A Jaundiced Look At Love

Steve Skiver   -  

The complete title of this devotion is A Jaundiced Look At Love or What’s Love Got To Do With It?, Apologies to Tina Turner.

 

The Men’s Bible Study is looking at 1 Kings and the life of King Solomon.  Solomon was a passionate guy in everything he did. It might be worth you time to take a look at his life, it really is interesting. This passage caught my eye:

Now King Solomon loved many foreign women, along with the daughter of Pharaoh: Moabite, Ammonite, Edomite, Sidonian, and Hittite women, from the nations concerning which the Lord had said to the people of Israel, “You shall not enter into marriage with them, neither shall they with you, for surely they will turn away your heart after their gods.” Solomon clung to these in love. He had 700 wives, who were princesses, and 300 concubines. And his wives turned away his heart. For when Solomon was old his wives turned away his heart after other gods, and his heart was not wholly true to the Lord his God.

From <https://www.biblegateway.com/passage/?search=1+Kings+11&version=ESV>

 

It was pointed out that in the laws given to Moses, a king of Israel will:

When he sits on the throne of his kingdom, he shall write for himself in a book a copy of this law, approved by the Levitical priests. And it shall be with him, and he shall read in it all the days of his life, that he may learn to fear the Lord his God by keeping all the words of this law and these statutes, and doing them, that his heart may not be lifted up above his brothers, and that he may not turn aside from the commandment, either to the right hand or to the left, so that he may continue long in his kingdom, he and his children, in Israel.

From <https://www.biblegateway.com/passage/?search=Deuteronomy%2017&version=ESV>

 

 

Solomon should have be quite familiar with this passage:

When you come to the land that the Lord your God is giving you, and you possess it and dwell in it and then say, ‘I will set a king over me, like all the nations that are around me,’ you may indeed set a king over you whom the Lord your God will choose.
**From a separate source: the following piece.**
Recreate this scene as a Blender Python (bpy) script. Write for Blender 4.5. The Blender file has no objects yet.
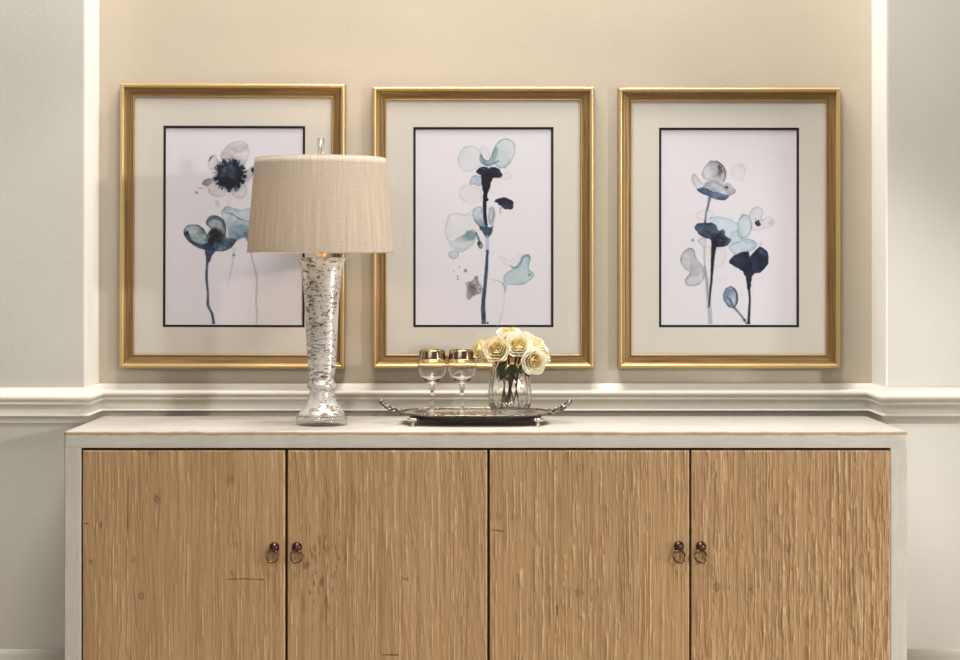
import bpy, bmesh, math, random
import numpy as np
from mathutils import Vector, Matrix

S = bpy.context.scene
COL = S.collection
PI = math.pi

# ------------------------------------------------------------------ camera
CAM_D, CAM_Z, FPX, VX, VY = 5.03, 1.235, 1898.0, 478.0, 266.0
cd = bpy.data.cameras.new('camera')
cam = bpy.data.objects.new('camera', cd)
COL.objects.link(cam)
cam.location = (0, -CAM_D, CAM_Z)
cam.rotation_euler = (PI / 2, 0, 0)
cd.sensor_width = 36
cd.lens = FPX / 960 * 36
cd.shift_x = (480 - VX) / 960
cd.shift_y = -(330 - VY) / 960
cd.clip_start = 0.05
S.camera = cam

# ------------------------------------------------------------------ exposure, world, lights
S.view_settings.view_transform = 'Standard'
S.view_settings.look = 'None'
S.view_settings.gamma = 1
S.view_settings.use_curve_mapping = False
S.view_settings.exposure = -0.36

W = bpy.data.worlds.new('room_light')
S.world = W
W.use_nodes = True
W.node_tree.nodes['Background'].inputs[0].default_value = (1.0, 0.95, 0.88, 1)
W.node_tree.nodes['Background'].inputs[1].default_value = 0.24


def area(name, loc, target, sx, sy, power, col):
    l = bpy.data.lights.new(name, 'AREA')
    l.shape = 'RECTANGLE'
    l.size, l.size_y, l.energy, l.color = sx, sy, power, col
    o = bpy.data.objects.new(name, l)
    COL.objects.link(o)
    o.location = loc
    d = Vector(target) - Vector(loc)
    o.rotation_euler = d.to_track_quat('-Z', 'Y').to_euler()
    return o


def spot(name, loc, target, power, col, angle, blend, radius):
    l = bpy.data.lights.new(name, 'SPOT')
    l.energy, l.color = power, col
    l.spot_size, l.spot_blend, l.shadow_soft_size = math.radians(angle), blend, radius
    o = bpy.data.objects.new(name, l)
    COL.objects.link(o)
    o.location = loc
    d = Vector(target) - Vector(loc)
    o.rotation_euler = d.to_track_quat('-Z', 'Y').to_euler()
    return o


spot('key_light', (3.6, -3.5, 1.9), (-0.05, -0.25, 0.709), 390, (1.0, 0.98, 0.95), 26.6, 0.16, 0.12)
spot('side_light', (2.7, -1.25, 0.5), (1.22, -0.178, 0.45), 115, (1.0, 0.98, 0.95), 62, 0.5, 0.12)
area('top_light', (0.1, -2.0, 4.0), (0.08, -0.25, 0.9), 1.0, 0.4, 72, (1.0, 0.95, 0.88))
area('down_light', (0.1, -0.5, 3.4), (0.08, -0.42, 0.8), 1.7, 0.25, 108, (1.0, 0.96, 0.91))
area('fill_light', (-1.4, -4.2, 2.75), (-1.1, 0, 0.3), 2.4, 1.0, 32, (1.0, 0.985, 0.96))

# ------------------------------------------------------------------ helpers


def X(px, Y):
    return (px - VX) * (Y + CAM_D) / FPX


def Z(py, Y):
    return CAM_Z - (py - VY) * (Y + CAM_D) / FPX


def lin(c):
    out = []
    for v in c:
        v = v / 255.0
        out.append(v / 12.92 if v <= 0.04045 else ((v + 0.055) / 1.055) ** 2.4)
    return tuple(out)


def mat(name):
    m = bpy.data.materials.new(name)
    m.use_nodes = True
    nt = m.node_tree
    for n in list(nt.nodes):
        nt.nodes.remove(n)
    out = nt.nodes.new('ShaderNodeOutputMaterial')
    return m, nt, out


def N(nt, t, **kw):
    n = nt.nodes.new(t)
    for k, v in kw.items():
        if hasattr(n, k):
            setattr(n, k, v)
        else:
            n.inputs[k.replace('_', ' ')].default_value = v
    return n


def L(nt, a, b):
    nt.links.new(a, b)


def bsdf(nt, out, base=(0.8, 0.8, 0.8), rough=0.5, metal=0.0, spec=0.5):
    b = nt.nodes.new('ShaderNodeBsdfPrincipled')
    b.inputs['Base Color'].default_value = (*base, 1)
    b.inputs['Roughness'].default_value = rough
    b.inputs['Metallic'].default_value = metal
    b.inputs['Specular IOR Level'].default_value = spec
    L(nt, b.outputs[0], out.inputs[0])
    return b


def coords(nt, scale=(1, 1, 1), kind='Object', loc=(0, 0, 0)):
    tc = nt.nodes.new('ShaderNodeTexCoord')
    mp = nt.nodes.new('ShaderNodeMapping')
    mp.inputs['Scale'].default_value = scale
    mp.inputs['Location'].default_value = loc
    L(nt, tc.outputs[kind], mp.inputs[0])
    return mp.outputs[0]


def noise(nt, vec, scale, detail=4, rough=0.55, dist=0.0):
    n = nt.nodes.new('ShaderNodeTexNoise')
    n.inputs['Scale'].default_value = scale
    n.inputs['Detail'].default_value = detail
    n.inputs['Roughness'].default_value = rough
    n.inputs['Distortion'].default_value = dist
    L(nt, vec, n.inputs['Vector'])
    return n.outputs['Fac']


def ramp(nt, fac, stops):
    r = nt.nodes.new('ShaderNodeValToRGB')
    el = r.color_ramp.elements
    while len(el) < len(stops):
        el.new(0.5)
    for e, (p, c) in zip(el, stops):
        e.position = p
        e.color = (*c, 1) if len(c) == 3 else c
    L(nt, fac, r.inputs[0])
    return r.outputs[0]


def bump(nt, h, b, strength=0.3, dist=0.001):
    n = nt.nodes.new('ShaderNodeBump')
    n.inputs['Strength'].default_value = strength
    n.inputs['Distance'].default_value = dist
    L(nt, h, n.inputs['Height'])
    L(nt, n.outputs[0], b.inputs['Normal'])
    return n


def mix(nt, fac, a, b, blend='MIX'):
    n = nt.nodes.new('ShaderNodeMix')
    n.data_type = 'RGBA'
    n.blend_type = blend
    for s, i in ((fac, 0), (a, 6), (b, 7)):
        if isinstance(s, (int, float)):
            n.inputs[i].default_value = s
        elif isinstance(s, tuple):
            n.inputs[i].default_value = (*s, 1)
        else:
            L(nt, s, n.inputs[i])
    return n.outputs[2]


def math_n(nt, op, a, b=None):
    n = nt.nodes.new('ShaderNodeMath')
    n.operation = op
    for i, s in enumerate((a, b)):
        if s is None:
            continue
        if isinstance(s, (int, float)):
            n.inputs[i].default_value = s
        else:
            L(nt, s, n.inputs[i])
    return n.outputs[0]


def thing(name, label, cat, loc=(0, 0, 0), group=None):
    o = bpy.data.objects.new(name, None)
    o.empty_display_size = 0.05
    COL.objects.link(o)
    o.location = loc
    o['label'] = label
    o['category'] = cat
    if group:
        o['group'] = group
    return o


def tag(o, label, cat, group=None, kind=None):
    o['label'] = label
    o['category'] = cat
    if group:
        o['group'] = group
    if kind:
        o['kind'] = kind
    return o


def link(name, me, m, parent=None, loc=(0, 0, 0), smooth=True, label=None):
    me.materials.append(m)
    if smooth:
        me.polygons.foreach_set('use_smooth', [True] * len(me.polygons))
    o = bpy.data.objects.new(name, me)
    COL.objects.link(o)
    o.location = loc
    if parent:
        o.parent = parent
    if label:
        o['label'] = label
    return o


def from_bm(name, bm, m, parent=None, loc=(0, 0, 0), smooth=False, label=None):
    bmesh.ops.recalc_face_normals(bm, faces=bm.faces)
    me = bpy.data.meshes.new(name)
    bm.to_mesh(me)
    bm.free()
    return link(name, me, m, parent, loc, smooth, label)


def add_box(bm, lo, hi, bev=0.0, seg=2):
    r = bmesh.ops.create_cube(bm, size=1)
    vs = r['verts']
    c = [(a + b) / 2 for a, b in zip(lo, hi)]
    s = [abs(b - a) for a, b in zip(lo, hi)]
    for v in vs:
        v.co = Vector([v.co[i] * s[i] + c[i] for i in range(3)])
    if bev:
        es = list({e for v in vs for e in v.link_edges})
        bmesh.ops.bevel(bm, geom=es, offset=bev, segments=seg, profile=0.5, affect='EDGES')
    return bm


def box(name, lo, hi, m, parent=None, bev=0.0, loc=(0, 0, 0), label=None, seg=2):
    bm = bmesh.new()
    add_box(bm, lo, hi, bev, seg)
    return from_bm(name, bm, m, parent, loc, False, label)


def grid(P, close_u=False, close_v=False, flip=False):
    """P: (nu, nv, 3) array -> mesh of quads"""
    nu, nv = P.shape[:2]
    idx = np.arange(nu * nv).reshape(nu, nv)
    A = np.vstack([idx, idx[:1]]) if close_u else idx
    A = np.hstack([A, A[:, :1]]) if close_v else A
    f = np.stack([A[:-1, :-1], A[1:, :-1], A[1:, 1:], A[:-1, 1:]], -1).reshape(-1, 4)
    if flip:
        f = f[:, ::-1]
    return P.reshape(-1, 3), f


def npmesh(name, chunks):
    vs, fs, off = [], [], 0
    for v, f in chunks:
        vs.append(v)
        fs.append(f + off)
        off += len(v)
    v = np.vstack(vs).astype(np.float32)
    f = np.vstack(fs).astype(np.int32)
    me = bpy.data.meshes.new(name)
    me.vertices.add(len(v))
    me.vertices.foreach_set('co', v.ravel())
    me.loops.add(f.size)
    me.loops.foreach_set('vertex_index', f.ravel())
    me.polygons.add(len(f))
    me.polygons.foreach_set('loop_start', np.arange(0, f.size, 4, dtype=np.int32))
    me.polygons.foreach_set('loop_total', np.full(len(f), 4, dtype=np.int32))
    me.update(calc_edges=True)
    me.validate()
    return me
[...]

One from among your brothers you shall set as king over you. You may not put a foreigner over you, who is not your brother. Only he must not acquire many horses for himself or cause the people to return to Egypt in order to acquire many horses, since the Lord has said to you, ‘You shall never return that way again.’ And he shall not acquire many wives for himself, lest his heart turn away, nor shall he acquire for himself excessive silver and gold.

From <https://www.biblegateway.com/passage/?search=Deuteronomy%2017&version=ESV>

 

 

And definitely this one [the Great Shema]:

Hear, O Israel: The Lord our God, the Lord is one. You shall love the Lord your God with all your heart and with all your soul and with all your might. And these words that I command you today shall be on your heart. You shall teach them diligently to your children, and shall talk of them when you sit in your house, and when you walk by the way, and when you lie down, and when you rise.
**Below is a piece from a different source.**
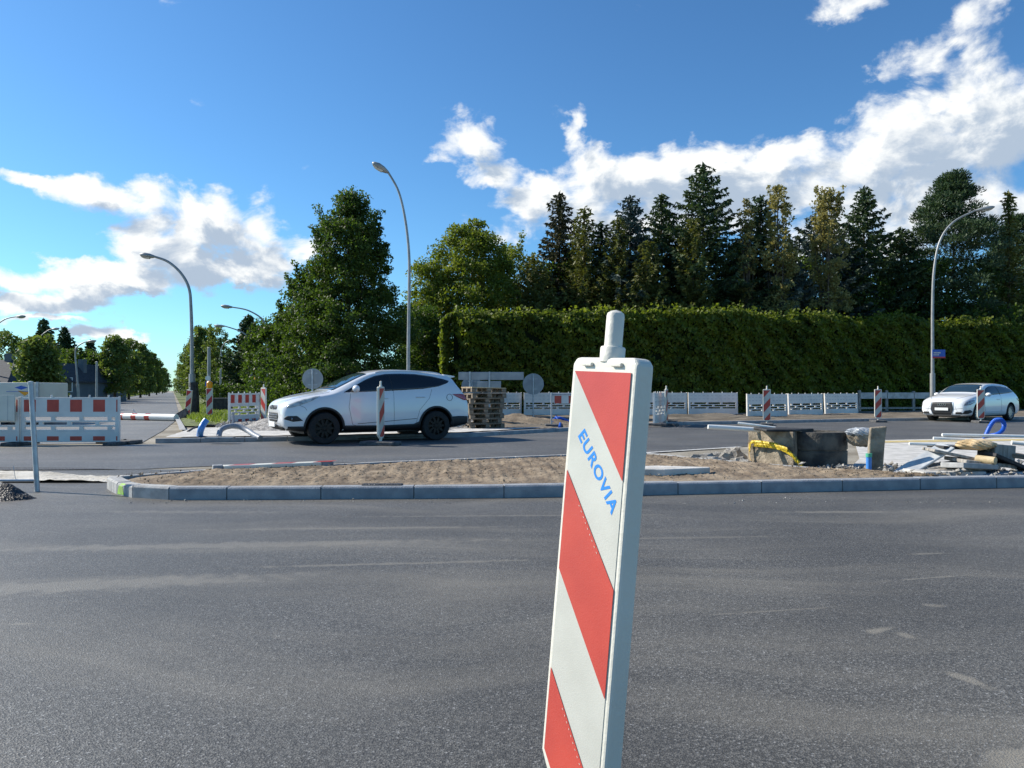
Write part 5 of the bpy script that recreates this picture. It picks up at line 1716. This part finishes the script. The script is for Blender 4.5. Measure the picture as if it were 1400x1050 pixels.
def house(px, Yd, w, d, hw, hr, label, rz=0.0, gable_front=False):
    q = P(px, 533, Yd)
    root = thing('house', label, 'house', (q.x, Yd, 0), rz)
    MB().box(-w / 2, w / 2, -d / 2, d / 2, -.1, hw).obj('wall', 'house_wall', root)
    if gable_front:
        g = MB().add([(-w / 2, -d / 2, hw), (w / 2, -d / 2, hw), (0, -d / 2, hr), (-w / 2, d / 2, hw), (w / 2, d / 2, hw), (0, d / 2, hr)], [(0, 1, 2), (3, 5, 4), (0, 2, 5, 3), (1, 4, 5, 2)])
        g.obj('gable', 'house_wall', root)
        rf = MB()
        for sg in (-1, 1):
            rf.add([(sg * (w / 2 + .3), -d / 2 - .3, hw - .2), (0, -d / 2 - .3, hr + .12), (0, d / 2 + .3, hr + .12), (sg * (w / 2 + .3), d / 2 + .3, hw - .2),
                    (sg * (w / 2 + .3), -d / 2 - .3, hw - .32), (0, -d / 2 - .3, hr + .002), (0, d / 2 + .3, hr + .002), (sg * (w / 2 + .3), d / 2 + .3, hw - .32)],
                   [(0, 1, 2, 3), (4, 7, 6, 5), (0, 4, 5, 1), (3, 2, 6, 7), (0, 3, 7, 4)])
    else:
        rf = MB().add([(-w / 2 - .3, -d / 2 - .4, hw - .1), (w / 2 + .3, -d / 2 - .4, hw - .1), (w / 2 + .3, d / 2 + .4, hw - .1), (-w / 2 - .3, d / 2 + .4, hw - .1), (-w / 2 + w * .05, 0, hr), (w / 2 - w * .25, 0, hr)],
                      [(0, 1, 5, 4), (1, 2, 5), (2, 3, 4, 5), (3, 0, 4), (0, 3, 2, 1)])
    ro = rf.obj('roof', 'roof', root)
    MB().box(w * .1, w * .1 + .5, -.25, .25, hr - 1.0, hr + .5).obj('chimney', 'house_wall', ro)
    for x in (-w * .28, w * .12):
        f_ = MB().box(x, x + 1.1, -d / 2 - .04, -d / 2 - .002, 1.0, 2.2).obj('window', 'plate', root)
        MB().box(x + .07, x + 1.03, -d / 2 - .05, -d / 2 - .042, 1.07, 2.13).obj('pane', 'window_dark', f_)


house(0, 62, 5.0, 6, 1.8, 3.6, 'house with a big dark slate roof at the left edge')
house(105, 66, 2.2, 6, 2.1, 3.3, 'grey gabled house end seen behind the left street lamp', gable_front=True)
house(139, 76, 2.4, 5, 1.6, 2.3, 'low grey annexe right of the grey gabled house')

# dark small black feet lying at the barrier end
GF = 'black rubber feet lying beside the left barriers'
for (px, py, lab) in [(152, 606, 'black rubber foot lying right below the barrier corner'), (174, 606.5, 'black rubber foot lying farthest right of the left barriers')]:
    q = G(px, py)
    r_ = thing('rubber_weight', lab, 'barrier weight', q, R(-12), GF)
    MB().prism([(-.24, -.2), (.24, -.2), (.24, .2), (-.24, .2)], 0, .08).obj('slab', 'recycled', r_, bevel=.02)
    MB().tube([(-.06, 0, .075), (-.06, 0, .10)], .03, 8).obj('socket', 'rubber', r_)

# heap of asphalt spoil left
def mound(name, c, rx, ry, h, material, label, cat, seed=1, n=28):
    vs = []; fs = []
    r_ = np.random.default_rng(seed)
    W_ = [(r_.normal() * 3, r_.normal() * 3, r_.uniform(0, 6)) for _ in range(6)]
    for i in range(n + 1):
        for j in range(n + 1):
            u, v = i / n * 2 - 1, j / n * 2 - 1
            d = math.sqrt(u * u + v * v)
            b = sum(math.sin(a * u * 2 + b2 * v * 2 + p_) for a, b2, p_ in W_) / 6
            z = h * max(0, 1 - d ** 1.4) * (1 + .3 * b) + random.uniform(0, .1 * h) * (d < 1) - .03
            vs.append((u * rx * (1 + .1 * b), v * ry, z))
    for i in range(n):
        for j in range(n):
            fs.append((i * (n + 1) + j, (i + 1) * (n + 1) + j, (i + 1) * (n + 1) + j + 1, i * (n + 1) + j + 1))
    o = MB().add(vs, fs).obj(name, material, smooth_=True, fix=False, angle=60)
    o.location = c
    return tag(o, label, cat)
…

From <https://www.biblegateway.com/passage/?search=Deuteronomy%206&version=ESV>

 

 

What’s love got to do with it? The Hebrew word “love”  that is used in “King Solomon loved many foreign women” is “ahab.” [Strong’s 157] It is the same word in Hebrew in “You shall love the Lord.”

Much like English, Hebrew has different nuances for “love.” Solomon’s passion was misplaced: He had 700 wives, Solomon clung to these in love. Solomon should have heeded Joshua’s advice to Israel: “You shall cling to the Lord your God.” [Joshua 23:8 ESV] Where is your passion? Where is your love? What about your clinging?

 

Do you hear in this devotion, a cultural subtext of love and passion? Well, since I brought it to light, there probably should be.

Whoever has ears to hear, let him hear.

From <https://www.biblegateway.com/passage/?search=Matthew%2011&version=EHV>

 

 

 

 

 

Trust the Promises,

 

 

Steve Skiver

 

 

 

Coda:

 

I began this piece with the expression “jaundiced eye” in mind, however it morphed into an ear metaphor. Which brings this passage to bear:

“This is why I speak to them in parables, because even though they see, they do not see; and even though they hear, they do not hear or understand. In them the prophecy of Isaiah is fulfilled which says, ‘You will hear clearly, but you will never understand. You will see clearly, but you will never perceive. Because this people’s heart has grown callous, their ears are hard of hearing. They have closed their eyes. Otherwise they would see with their eyes, hear with their ears, understand with their heart, turn, and I would heal them.’ But blessed are your eyes because they see and your ears because they hear.”